The mt-eval script computes segment-level, document-level, and system-level scores (reporting system-level scores by default). If I understand correctly, the scores on larger units are not averages of their smaller counterparts, but aggregrates. The core idea here is to compute the counts that go behind the scores separately for each sentence, but then lump them all together for the whole corpus to compute the score. So if you have a set of fractions, rather than taking the average, you compute something more like this:

 n_1 + n_2 + .. n_x
 ------------------
 d_1 + d_2 + .. d_x

Digging a bit into the script implementation, the script runs segment by segment populating a map from N-gram sizes (ie. 1 to 4) to various counts (eg. number of matching n-grams, number of reference n-grams). The scoring algorithm take these maps as inputs, and the difference between the segment-level, document-level and system-level scores is that the counts on the system level is the sum of the counts on the document level, and the counts on document level scores is the sum of the counts on the segment level.

Missing segments

Missing segments will cause version 13 of the mt-eval script to crash (divide by zero).

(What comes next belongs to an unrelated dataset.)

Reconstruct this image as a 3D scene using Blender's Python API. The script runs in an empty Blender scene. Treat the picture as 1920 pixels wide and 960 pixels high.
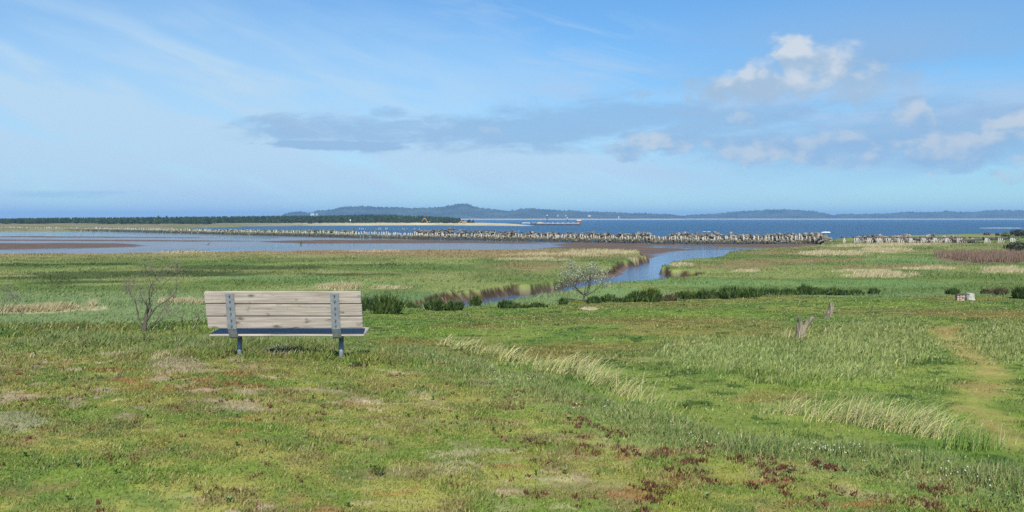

This is probably better than something silently happening behind the scenes that you’d have to dig through some documentation to find out about. There are a couple ways to deal with this, for example, counting it as a zero (which makes me nervous). Our approach has been to score quality separately from coverage and basically omit the missing segments from each side. Note that this means generating a seperate reference text for each system with potentially different segments missing.

Cumulative vs individual

The script distinguishes between a “cumulative” and an “individual” score. As far as I can tell, for an given N-gram length

Whereas the individual 4-gram score would just be based on counting occurrences of 4 token sequences, the cumulative score would also include trigrams, bigrams, and unigrams (it would be the geometric mean of these scores)


  1. As an aside, there are at least two stances you can adopt to the use of evaluation software. First that it is safer to use the NIST script as a sort of conservative default — this way you’re really using the same metric as everybody else — or second that we’re better off seeing different implementations of the same metric in the wild, which may help flush out unspecificed idiosyncracies, bugs in one version, and so forth. Despite finding compelling the argument that we should resist letting a particular implementation become the de-facto definition of a standard, I have chosen the “conservative” default of going with the NIST implementation.

  2. Mt-eval does not seem to have a homepage of its own, but seems to be inherited by evaluation campaigns from one year to the next, for example OpenMT 2009.

  3. If you have more than one reference text, we take the max count for each text. In other words, the clipping becomes a bit more forgiving, or a little less pronounced, although presumably not by a whole lot… This seems to apply to other aspects of BLEU as a rule of thumb; when there are multiple reference texts, choose the text which gives the best score for this particular count.